The problem compounds over time because of the incremental nature of the snapshots. The next snapshot, at time T3, will reference the same corrupted version of A.txt as the previous one—and so will each future snapshot. This single file can cause the entire restore operation for each timestamp to fail, even though the corrupted file is just one tiny data point among millions.

How does self-healing storage solve the problem?

Druva’s self-healing storage system protects against these restore failures. This is accomplished by regularly simulating restores of backup snapshots to verify their viability and root out any data or metadata that could cause a failure.

In the example above, Druva would simulate a restore for the T3 snapshot and find that A.txt can’t be restored. The self-healing mechanism will then remove the metadata entry for A.txt from snapshots T2 and T3, ensuring that those snapshots are available for restore even though they’ll be missing A.txt.

In addition, the self-healing mechanism will force a full backup, so the next snapshot is clean and fully restorable, and replace the corrupted version of A.txt with a new clean version. This guarantees restorable snapshots for all data and ensures business continuity and an available restore even when there’s corrupted data or metadata.

This protection isn’t limited to inconsistencies that impact the restore process. Other inconsistencies could prevent compaction or incremental backups of the device, but Druva has its own file consistency utility check (fsck) functionality to detect, report, and fix these inconsistencies.

Druva’s cloud file system does more to protect your data.

Beyond the self-healing mechanisms discussed so far, Druva’s custom file system  exceeds the capabilities of traditional file systems through an innovative approach to data durability and availability. Key features of the Druva file system include:

  • Source-side data deduplication improves storage performance by cleansing data for duplicate information before it hits the storage solution.
  • Continuous data protection means no downtime is ever required to improve metadata.
  • Compressed and encrypted data storage, both in-transit and at rest, reduces storage and bandwidth costs while ensuring consistent security.
  • Policy-based data retention gives Druva clients control over their data handling and helps them meet compliance standards for any industry.
  • Exceptionally high durability is provided through AWS S3, the industry leader in object storage, with 11-nines durability (99.999999999%).
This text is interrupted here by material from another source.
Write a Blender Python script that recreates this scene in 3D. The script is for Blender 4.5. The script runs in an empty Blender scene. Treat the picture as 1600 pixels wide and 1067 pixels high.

Additionally, the Druva cloud file system uses Amazon DynamoDB, a fast and flexible NoSQL database, to manage file system metadata. This enables Druva to provide consistent, single-digit millisecond latency at any scale.

Availability is provided by Amazon Elastic Compute Cloud (EC2), a highly scalable cloud computing environment. High availability is essential. This cloud service approach ensures that extended outages will not be necessary to clean up inconsistencies or operate at scale.